Estudou em Moncorvo, Bragança e no Porto, onde se formou em Engenharia Geotécnia. É casado e Pai de três filhos.
Viveu no Brasil, onde passou por momentos dolorosos e de terror, a nível económico e psicológico. Chegou a viver das vendas de artesanato nas ruas e a dormir debaixo de Viadutos.
No ano de 1980 e 1981 foi Professor de Matemática em Angola, na Província de Kwanza Sul, em Wuaku-Kungo. Aí aprendeu a desmistificar certos mitos e viveu uma realidade muito diferente da propagandeada.

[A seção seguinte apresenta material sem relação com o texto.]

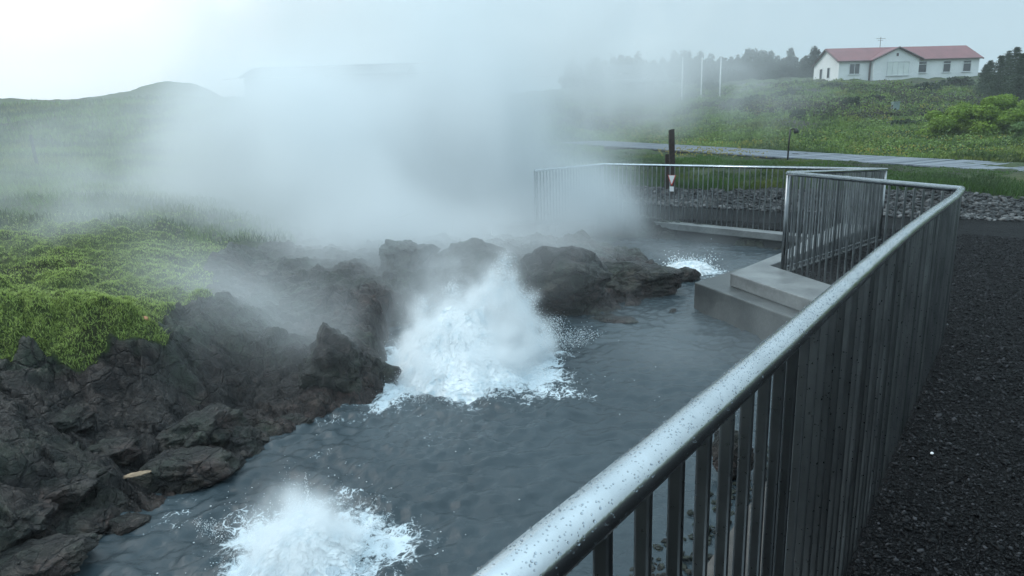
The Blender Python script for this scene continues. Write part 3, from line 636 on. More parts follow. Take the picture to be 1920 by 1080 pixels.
# bits on the bank
o = boulder("pale tan crust patch on the brown rock, left of the nearest splash", U(262, 886, 3.76) - A_([0, 0, .008]), (.075, .028, .012), 5.5, .5, 4, 'mineral', .7, "mineral_crust")
o = boulder("small white stone lying on the dark bank below the mossy cushion", U(108, 793, 4.1), (.02, .014, .012), 6.5, .2, 3, 'signwhite', .3, "pebble")
o = boulder("orange growth on the end of the mossy cushion", U(269, 600, 5.0), (.04, .03, .03), 8.5, .2, 3, 'orange', .4, "lichen")

# ------------------------------------------------------------------ concrete under the railing
def offset_path(P, d):
    P = [A_(p[:2], float) for p in P]; out = []
    for i, p in enumerate(P):
        a = (P[i] - P[i - 1]) if i else (P[1] - P[0]); b = (P[i + 1] - P[i]) if i < len(P) - 1 else a
        a = a / np.linalg.norm(a); b = b / np.linalg.norm(b); na_ = A_([-a[1], a[0]]); nb_ = A_([-b[1], b[0]]); m = na_ + nb_; m /= np.linalg.norm(m)
        out.append(p + m * d / max(.3, float(m @ na_)))
    return out
def strip(P, d0, d1, z0, z1, name, mat, bevel=.008):
    a = offset_path(P, d0); b = offset_path(P, d1); n = len(P); mb = MB(); v = []
    for i in range(n):
        zz0 = z0(P[i]); zz1 = z1(P[i])
        v += [(*a[i], zz0), (*b[i], zz0), (*b[i], zz1), (*a[i], zz1)]
    f = [(4 * i + k, 4 * i + 4 + k, 4 * i + 4 + (k + 1) % 4, 4 * i + (k + 1) % 4) for i in range(n - 1) for k in range(4)] + [(0, 1, 2, 3), tuple(4 * (n - 1) + k for k in (3, 2, 1, 0))]
    return mb.add(v, f).build(name, MAT[mat], None, False, bevel)
nearP = [p for p in RAILPTS[:len(rail_near)]]
o = strip(nearP[8:], .012, .16, lambda p: -1.2, lambda p: plane_z(*p[:2]) - .03, "concrete_kerb", 'block'); tag(o, "dark concrete kerb under the long near run of the railing", "kerb")
o = strip(nearP[6:-3], .165, .62, lambda p: -1.2, lambda p: -.43 - .02 * p[1], "concrete_footing", 'footing'); tag(o, "brown stained concrete footing at the pool edge, seen through the near bars", "footing")
P_BC = [tuple(rB[:2]), tuple(rC[:2]), tuple(rD[:2])]
z_bc = lambda p: plane_z(p[0], p[1]) - .004
o = strip([rB, rC, rD], -.04, .115, lambda p: -1.0, lambda p: plane_z(p[0], p[1]) + .01, "concrete_kerb", 'block'); tag(o, "concrete kerb under the middle railing corner behind the wide slab", "kerb")
sl = [Uz(1369, 512, -.12)[:2], Uz(1513, 560, -.12)[:2], A_([3.45, 5.75]), offset_path([rB, rC, rD], .12)[1] , offset_path([rB, rC, rD], .12)[2], offset_path([rB, rC, rD], .62)[2], Uz(1463, 474, -.12)[:2]]
sl[2] = offset_path([rB, rC, rD], .12)[0]
sl.insert(2, offset_path([rB, rC, rD], .70)[0])
o = MB().prism([tuple(q) for q in sl], -.27, -.12).build("concrete_slab", MAT['slab'], None, False, .012); tag(o, "pale wet concrete slab wrapping the foot of the middle railing corner", "slab")
bl = [Uz(1302, 529, -.275)[:2], Uz(1475, 592, -.275)[:2], A_([3.0, 5.0]), A_([3.3, 5.6]), A_([3.5, 8.6]), Uz(1385, 503, -.275)[:2]]
o = MB().prism([tuple(q) for q in bl], -1.2, -.275).build("concrete_block", MAT['block'], None, False, .015); tag(o, "dark concrete block standing in the water below the pale slab", "block")
o = strip([rD, rE, rF], -.05, .30, lambda p: plane_z(p[0], p[1]) - .14, lambda p: plane_z(p[0], p[1]) - .02, "concrete_ledge", 'slab'); tag(o, "pale concrete ledge along the foot of the far railing", "ledge")
o = strip([rD, rE, rF], -.05, .22, lambda p: -1.2, lambda p: plane_z(p[0], p[1]) - .143, "retaining_wall", 'darkwall'); tag(o, "dark retaining wall between the far ledge and the upper pool", "wall")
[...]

Em Portugal deu aulas de Matemática em diversas cidades, nomeadamente em São Pedro da Cova, Ponte de Lima, Cascais (na Escola de Alcabideche, onde deu aulas aos presos da cadeia do Linhó), Alcácer do Sal, Escola Francisco Arruda e Luís de Gusmão, em Lisboa. Frequentou durante quatro anos, como trabalhador-estudante, o curso de Engenharia Rural, no Instituto Superior de Agronomia.
Em 1995 fundou a empresa Bioprimática – Reciclagem de Consumíveis de Informática, onde trabalha até hoje como sócio-gerente.